Chinese poetry sprang up long before the written Language was devised, and its poetics were formed and developed through people's everyday labor, their songs and their dances.
The Book of Poetry is the first anthology of verse in China. It compiles 305 poems created between the 11th century BC and the 6th century BC. The poems are divided into three sections: feng (songs), ya (odes and epics) and song (hymns). Song was used by the ruling class during their sacrifices to the gods and ancestors. ya has two parts-odes and hymns-both Sung at courts or banquets. Ya includes odes to former heroes and satire on the Current politics of the day. Feng is the most important part of the anthology, and includes folksongs collected from 15 city states.
Of the great poets living in the 4th century BC, the most famous is Qu Yuan, born in the Kingdom of Chu (one of the seven states during the Warring States period). Qu Yuan and his follower Song Yu established a new style of poetry- Chu Ci (literally, poetry of the south). Qu Yuan's major work was Li-Sao (Sorrow after Departure).
Chu Ci developed more varied forms of poetry, freeing itself from four-character poetry, the form adopted in The Book of Poetry and developed three-character, four-character, five-character and seven-character poetry. In terms of artistic technique, Chu Ci absorbed the romantic attributes of myth and established the romantic style of Chinese literary creation.
In the wake of The Book of Poetry and Chu Ci rose a new form of poetry extant in the Han Dynasty-the yuefu folksongs (poetic genre of folk songs and ballads in the Han Dynasty). The yuefu folksongs of the Han Dynasty contained more than 100 pieces, which were mostly written in five-character lines, and later became the major form of poetry during the Wei and jin dynasties.

Five-character verse is the major form of Chinese classical poetry. The form took a long time developing from folksongs into formal literary works created by scholars. By the end of the Eastern Han Dynasty, scholarly five-character poetry matured, and is marked by the accomplishment of Nineteen Ancient Poems. Poems in this anthology were not written by a single poet, nor were they created during the same period. They mainly express sorrows at parting and lovesickness, or lament the fleetingness of life. Artistically Nineteen Ancient Poems were distinguished by their lyricism and use of expressive techniques like simile, metaphor and "evocation" (beginning a song by evoking images quite apart from the central subject).

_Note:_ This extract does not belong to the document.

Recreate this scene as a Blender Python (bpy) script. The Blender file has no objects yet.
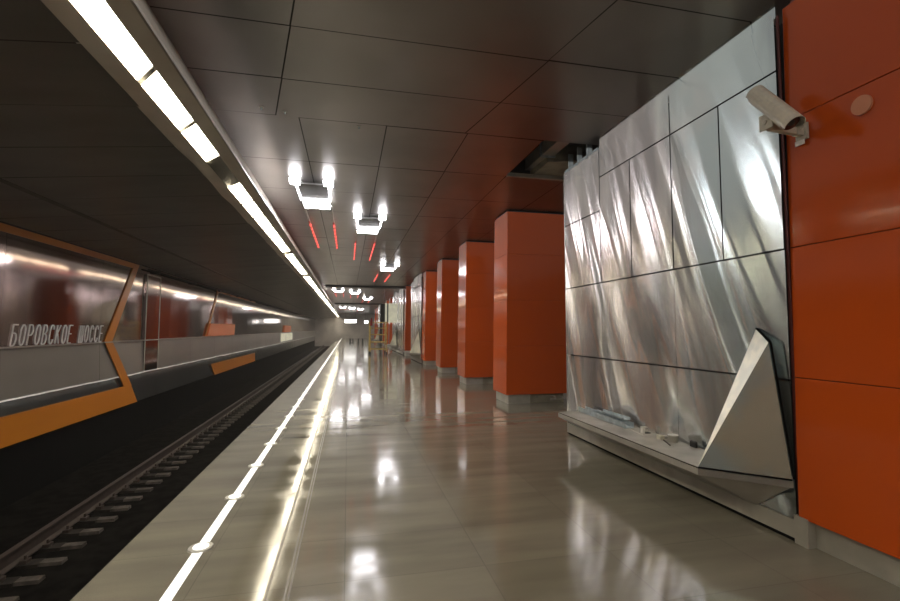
import bpy, bmesh, math, random
from mathutils import Vector, Matrix, noise
random.seed(4)
sc = bpy.context.scene
C = sc.collection

# ------------------------------------------------------------------ materials
MATS = {}
def mat(name, col, rough=.5, metal=0., emis=None, es=0., spec=.5, coat=0., aniso=0., alpha=1., bump=None, vary=None, trans=0.):
    """bump=(scale vector, strength, distance); vary=(colour2, scale vector, low, high)"""
    if name in MATS: return MATS[name]
    m = bpy.data.materials.new(name); m.use_nodes = True
    nt = m.node_tree; b = nt.nodes['Principled BSDF']
    b.inputs['Base Color'].default_value = (*col, 1)
    b.inputs['Roughness'].default_value = rough
    b.inputs['Metallic'].default_value = metal
    b.inputs['Specular IOR Level'].default_value = spec
    b.inputs['Coat Weight'].default_value = coat
    b.inputs['Coat Roughness'].default_value = .05
    b.inputs['Alpha'].default_value = alpha
    b.inputs['Transmission Weight'].default_value = trans
    if emis:
        b.inputs['Emission Color'].default_value = (*emis, 1)
        b.inputs['Emission Strength'].default_value = es
    def nz(scale, detail=4):
        g = nt.nodes.new('ShaderNodeNewGeometry'); mp = nt.nodes.new('ShaderNodeMapping')
        mp.inputs['Scale'].default_value = scale
        n = nt.nodes.new('ShaderNodeTexNoise'); n.inputs['Scale'].default_value = 1; n.inputs['Detail'].default_value = detail
        nt.links.new(g.outputs['Position'], mp.inputs['Vector']); nt.links.new(mp.outputs[0], n.inputs['Vector'])
        return n.outputs['Fac']
    if vary:
        c2, s, lo, hi = vary
        r = nt.nodes.new('ShaderNodeMapRange'); r.inputs[1].default_value = lo; r.inputs[2].default_value = hi
        nt.links.new(nz(s), r.inputs[0])
        mx = nt.nodes.new('ShaderNodeMix'); mx.data_type = 'RGBA'
        mx.inputs['A'].default_value = (*col, 1); mx.inputs['B'].default_value = (*c2, 1)
        nt.links.new(r.outputs[0], mx.inputs['Factor']); nt.links.new(mx.outputs['Result'], b.inputs['Base Color'])
    if bump:
        s, st, d = bump
        bp = nt.nodes.new('ShaderNodeBump'); bp.inputs['Strength'].default_value = st; bp.inputs['Distance'].default_value = d
        nt.links.new(nz(s, 2), bp.inputs['Height']); nt.links.new(bp.outputs[0], b.inputs['Normal'])
    if aniso:
        b.inputs['Anisotropic'].default_value = aniso
        t = nt.nodes.new('ShaderNodeTangent'); t.direction_type = 'UV_MAP'
        nt.links.new(t.outputs[0], b.inputs['Tangent'])
    MATS[name] = m
    return m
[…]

During the Jian-an period at the end of the Han Dynasty, the "Three Caos" (Cao Cao, Cao Pi and Cao Zhi) and the "Seven Jian'an Masters" (Kong Rong, Chen Lin, Wang Can, Xu Gan, Ruan Yu, Ying Xi, Liu Zhen) sustained the realism of yuefu folksongs and wrote five-character poems, unleashing an upsurge in scholarly poetry. Their poems spoke to the spirit of the times and invoked an ambience of heroism and sadness, molding a style later referred to as Jian-an. Among the seven Jian'an masters Wang Can is the most acknowledged, his Poem of Seven Sorrows mirroring the chaos caused by the war at the end of the Han Dynasty. The three Caos were very well-known in the literary circles of the Jian-an Period. The work of the eminent poet Cao Zhi (AD 192-232) was exacting and robust with exquisite description, flowery language and elegant metaphors, as in his Presented to Biao, King of Baima. Greatly influenced by yuefu folksongs but more lyrical, Cao Zhi's poems mark the transition in poetry from yuefu folksongs to five-character poetry.